The low 8 bits of SI, DI, BP and SP weren't accessible before, but now they are in 64-bit mode.

The earliest ancestor of x86 was the CPU of the Datapoint 2200 terminal, implemented originally as a board of TTL logic chips and then by Intel in a single chip (the 8008). On that architecture, there was only a single addressing mode for memory: it used two 8-bit registers "H" and "L" to provide the high and low byte of the address to be accessed.
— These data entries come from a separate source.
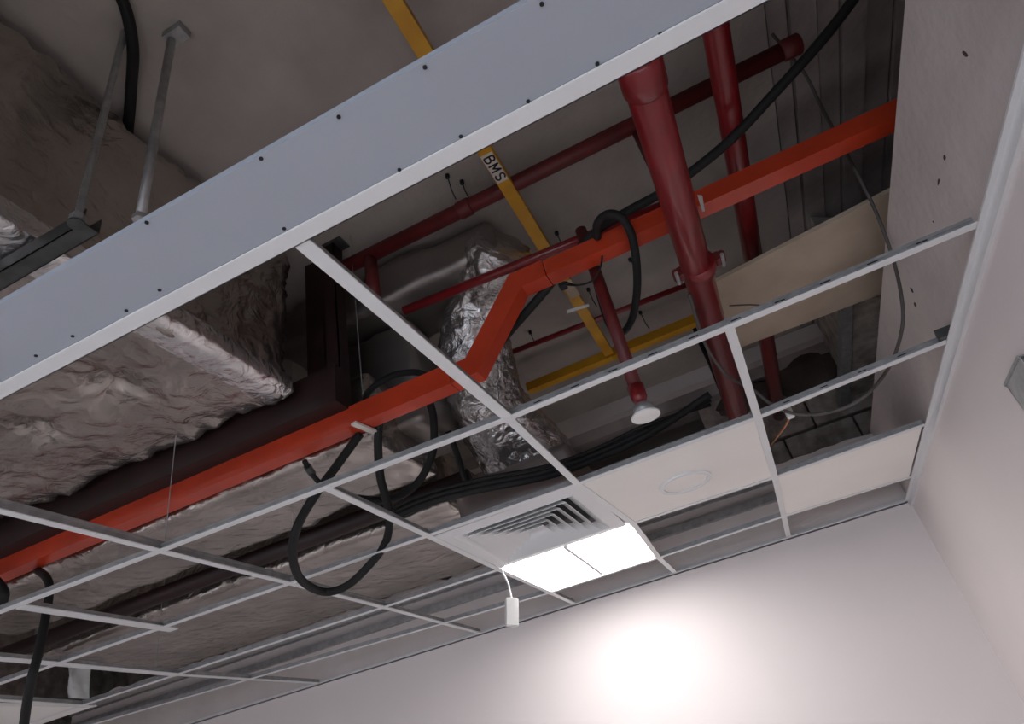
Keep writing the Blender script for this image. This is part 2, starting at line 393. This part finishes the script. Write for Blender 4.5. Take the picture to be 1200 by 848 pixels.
# ------------------------------------------------------------------ lit panel
A, B, C_, D = N['4m1'], N['40'], N['50'], N['5m1']
cen = (A + B + C_ + D) / 4; t = thing('ceiling_light', 'glowing square ceiling light split in two bright panels beside the diffuser', 'ceiling light', (cen.x, cen.y, 0))
def lerp(a, b, k): return a + (b - a) * k
def quad(u0, u1, v0, v1): return [lerp(lerp(A, B, u), lerp(D, C_, u), v) for u, v in ((u0, v0), (u1, v0), (u1, v1), (u0, v1))]
for u0, u1 in ((.03, .485), (.515, .97)):
    obj('light_diffuser', prism(NB(), [V((p.x, p.y, .003)) for p in quad(u0, u1, .04, .94)], (0, 0, .01)), 'light_diffuser', t)
obj('divider', prism(NB(), [V((p.x, p.y, .0)) for p in quad(.487, .513, .02, .96)], (0, 0, .014)), 'white_paint', t)
bm = NB(); prism(bm, [V((p.x, p.y, .016)) for p in quad(.02, .98, .03, .97)], (0, 0, .06)); obj('housing', bm, 'white_paint', t)

for lx, ll in ((.75, 'glowing'),):  # unseen fixture added to raise the ambient light
  t = thing('ceiling_light', ll + ' square ceiling light added out of view behind the open strip as fill', 'ceiling light', (lx, -2.6, 0))
  for sx in (-.15, .15): obj('light_diffuser', box(NB(), (lx + sx - .14, -2.88, -.012), (lx + sx + .14, -2.32, -.002)), 'light_diffuser', t)
  bm = NB(); box(bm, (lx - .3, -2.9, -.008), (lx + .3, -2.88, 0)); box(bm, (lx - .3, -2.32, -.008), (lx + .3, -2.3, 0)); box(bm, (lx - .3, -2.88, -.008), (lx - .29, -2.32, 0)); box(bm, (lx + .29, -2.88, -.008), (lx + .3, -2.32, 0))
  obj('frame', bm, 'white_paint', t)

# white box hanging from the corner of the lit panel
top = N['4m1'] + V((.01, .0, -.002)); bt = at(600, 703, y=top.y)
t = thing('hanging_sensor', 'small white plastic box dangling on a white lead below the lit panel corner', 'sensor', (bt.x, bt.y, bt.z))
obj('lead', tube(NB(), [top, lerp(top, bt, .5) + V((.008, 0, 0)), bt], .0045, 8), 'plastic_white', t)
q0 = at(592, 704, y=top.y); q1 = at(603, 737, y=top.y)
bm = box(NB(), (-.028, -.012, -.115), (.028, .012, 0), .004); bmesh.ops.rotate(bm, verts=bm.verts, matrix=Matrix.Rotation(.7, 3, 'Z') @ Matrix.Rotation(.2, 3, 'Y'))
bmesh.ops.translate(bm, verts=bm.verts, vec=bt + V((0, 0, .008))); obj('housing', bm, 'plastic_white', t)

# ------------------------------------------------------------------ orange trunking
o = thing('orange_trunking', 'orange square cable trunking crossing the whole void with one sloping step up', 'trunking', (-.1, .22, .3))
y0, y1 = .19, .252
def trunk(bm, prof, h):                        # prof: list of (x, z) of the underside
    up = [V((x, y0, z)) for x, z in prof]; hi = []
    for i, (x, z) in enumerate(prof):
        d0 = V((prof[i][0] - prof[i - 1][0], prof[i][1] - prof[i - 1][1])) if i else V((prof[1][0] - prof[0][0], prof[1][1] - prof[0][1]))
        d1 = V((prof[i + 1][0] - prof[i][0], prof[i + 1][1] - prof[i][1])) if i < len(prof) - 1 else d0
        d = (d0.normalized() + d1.normalized()).normalized(); nrm = V((-d.y, d.x)); k = h / max(.5, nrm.dot(V((-d1.normalized().y, d1.normalized().x))))
        hi.append(V((x + nrm.x * k, y0, z + nrm.y * k)))
    return prism(bm, up + hi[::-1], (0, y1 - y0, 0))
xe0 = at(548, 425, z=.3).x; xe1 = at(612, 337, z=.55).x
obj('lower_run', trunk(NB(), [(-4.4, .3), (xe0 - .1, .3)], .078), 'orange_paint', o)
obj('elbow', trunk(NB(), [(xe0 - .097, .3), (xe0, .3), (xe1, .55), (xe1 + .09, .55)], .07), 'orange_paint', o)
obj('upper_run', trunk(NB(), [(xe1 + .093, .55), (2.1, .55)], .062), 'orange_paint', o)
p = at(425, 497, z=.29); obj('joint_clip', bar(NB(), (p.x - .02, y0 - .02), (p.x + .0, y1 + .03), .022, .288, .296), 'label_white', o, label='small pale metal clip')
# ------------------------------------------------------------------ red pipes
def pipe(name, pts, r, m, label, cat='pipe', collars=(), group=None, n=20):
    pts = [V(p) for p in pts]; t = thing(name, label, cat, tuple(pts[0]), group)
    obj('tube', tube(NB(), pts, r, n), m, t, smooth=True)
    for c0, c1, k in collars: obj('coupling', tube(NB(), [lerp(c0, c1, q) for q in (0, .08, .5, .92, 1)], r * k, n, rf=lambda i, kk: r * (k if 0 < i < 4 else 1.02)), m, t, smooth=True)
    return t
z1p = .40
a = at(757, 105, z=z1p); b = at(866, 490, z=z1p); d = (b - a).normalized()
c2 = at(819, 312, z=z1p)
t = pipe('fire_main_pipe', [a - d * 1.6, b + d * .15], .046, 'red_pipe', 'thickest glossy red pipe passing under the orange trunking, with bolted coupling',
    collars=[(a - d * .09, a - d * .0, 1.12), (c2 - d * .022, c2 + d * .022, 1.14)])
for sx in (-1, 1):
    side = d.cross(V((0, 0, 1))).normalized() * sx
    bm = NB(); tube(bm, [c2 + side * .058 - d * .018, c2 + side * .058 + d * .018], .016, 10); tube(bm, [c2 + side * .072 - d * .02, c2 + side * .072 + d * .02], .012, 10)
    obj('coupling_lug', bm, 'dark_red', t)
    bm = tube(NB(), [c2 + side * .072 - V((0, 0, .012)) - d * .03, c2 + side * .072 - V((0, 0, .012)) + d * .03], .006, 8); obj('bolt', bm, 'galvanised', t)
a2 = at(843, 60, z=.76); b2 = at(906, 445, z=.76); d2 = (b2 - a2).normalized()
pipe('red_riser_pipe', [a2 - d2 * 1.5, b2 + d2 * .5], .037, 'red_pipe', 'red pipe behind the thickest one, passing above the orange trunking and pale board')
pa, pb = at(395, 318, z=1.03), at(938, 50, z=1.03); dd = (pb - pa).normalized()
t = pipe('red_ceiling_pipe', [pa, pb], .03, 'dark_red', 'long dark red pipe close under the slab, crossing behind the yellow trunking', collars=[(lerp(pa, pb, .3), lerp(pa, pb, .33), 1.15), (lerp(pa, pb, .965), pb, 1.2)])
k = lerp(pa, pb, .085); obj('branch', tube(NB(), [k, k - V((0, 0, .24))], .026, 14), 'dark_red', t, smooth=True)
k = at(748, 150, z=1.03); obj('branch', tube(NB(), [k, k - V((0, 0, .6))], .028, 14), 'dark_red', t, smooth=True)
pipe('sprinkler_supply_pipe', [at(474, 364, y=.33), at(800, 232, y=.33)], .019, 'red_pipe', 'straight slim red pipe leaving the orange trunking step toward the left', n=14)
pipe('slim_red_pipe', [at(588, 417, z=1.02), at(835, 322, z=1.02)], .014, 'red_pipe', 'thinnest red pipe, beyond the orange trunking just before the far yellow trunking', n=12)
# sprinkler drop and head
hp = at(757, 488, z=-.004)
t = thing('sprinkler_drop', 'dark red drop pipe ending in a round white sprinkler cover plate', 'sprinkler', (hp.x, hp.y, 0))
top = V((hp.x + .0, hp.y + .02, .78))
obj('drop_pipe', tube(NB(), [V((hp.x, hp.y, .085)), top], .0205, 16), 'dark_red', t, smooth=True)
obj('reducer', tube(NB(), [V((hp.x, hp.y, .04)), V((hp.x, hp.y, .06)), V((hp.x, hp.y, .10))], .02, 14, rf=lambda i, k: (.014, .024, .026)[i]), 'red_pipe', t, smooth=True)
obj('head_cup', tube(NB(), [V((hp.x, hp.y, .004)), V((hp.x, hp.y, .03)), V((hp.x, hp.y, .045))], .02, 14, rf=lambda i, k: (.034, .03, .012)[i]), 'galvanised', t, smooth=True)
obj('cover_plate', disc(NB(), hp, .043, -.004, .0005, 32), 'plastic_white', t)

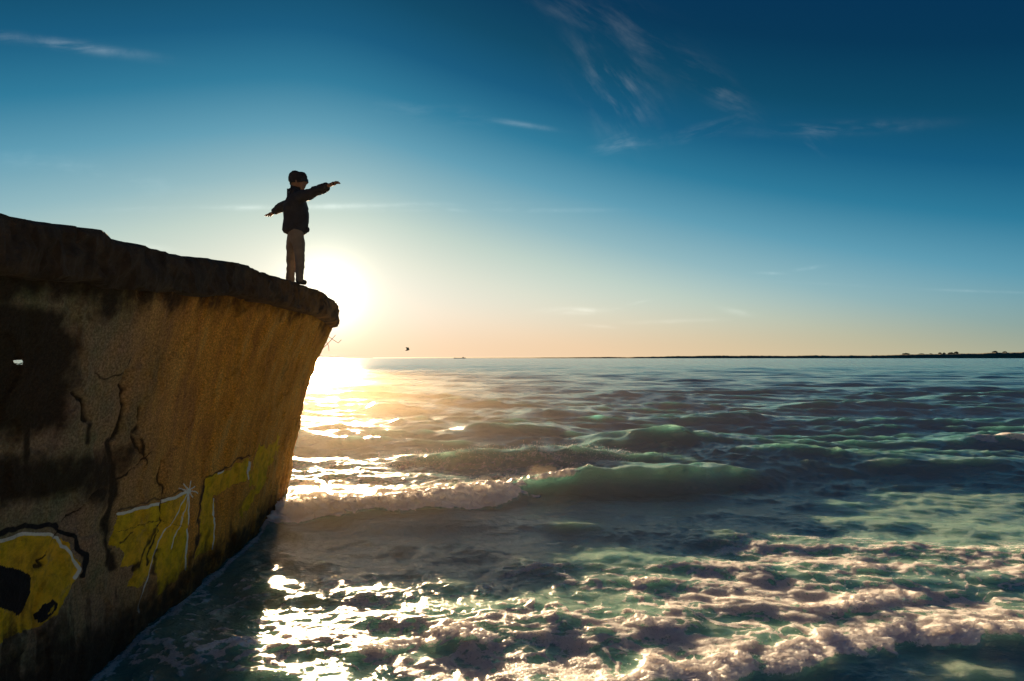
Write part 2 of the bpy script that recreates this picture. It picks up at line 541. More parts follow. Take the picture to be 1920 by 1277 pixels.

Next came the 8080, which provided some more convenient memory access instructions, but the HL register pair was still important for all the old instructions that took up most of the opcode space. And the 8086 was designed to be somewhat compatible with the 8080, allowing automatic translation of 8080 assembly code.

16-bit x86 didn't yet allow all GPRs to be used for addressing, only BX or BP as "base", and SI/DI as "index" (no scaling either). BP, SI and DI were 16-bit registers with no equivalent on the 8080, but BX took the place of the HL register pair, that's why it can be accessed as high and low byte.

Also the low 8 bits of the x86 flag register (Sign,Zero,always 0,AuxCarry,always 0,Parity,always 1,Carry) are exactly identical to those of the 8080 - that's why those reserved bits are there, and why the LAHF and SAHF instructions exist. The 8080 "PUSH PSW" (Z80 "PUSH AF") instruction pushed the A register and flags to the stack, so LAHF + PUSH AX emulates that (although the byte order is swapped, with flags in the high byte whereas it's the low byte on the 8080).

Fun fact, that obviously you already know but may be interesting to others.

In the encoding the registers are ordered AX, CX, DX, BX to match the order of the 8080 registers AF, BC (which the Z80 uses as count register for the DJNZ instruction, similar to x86 LOOP), DE and HL (which like BX could be used to address memory).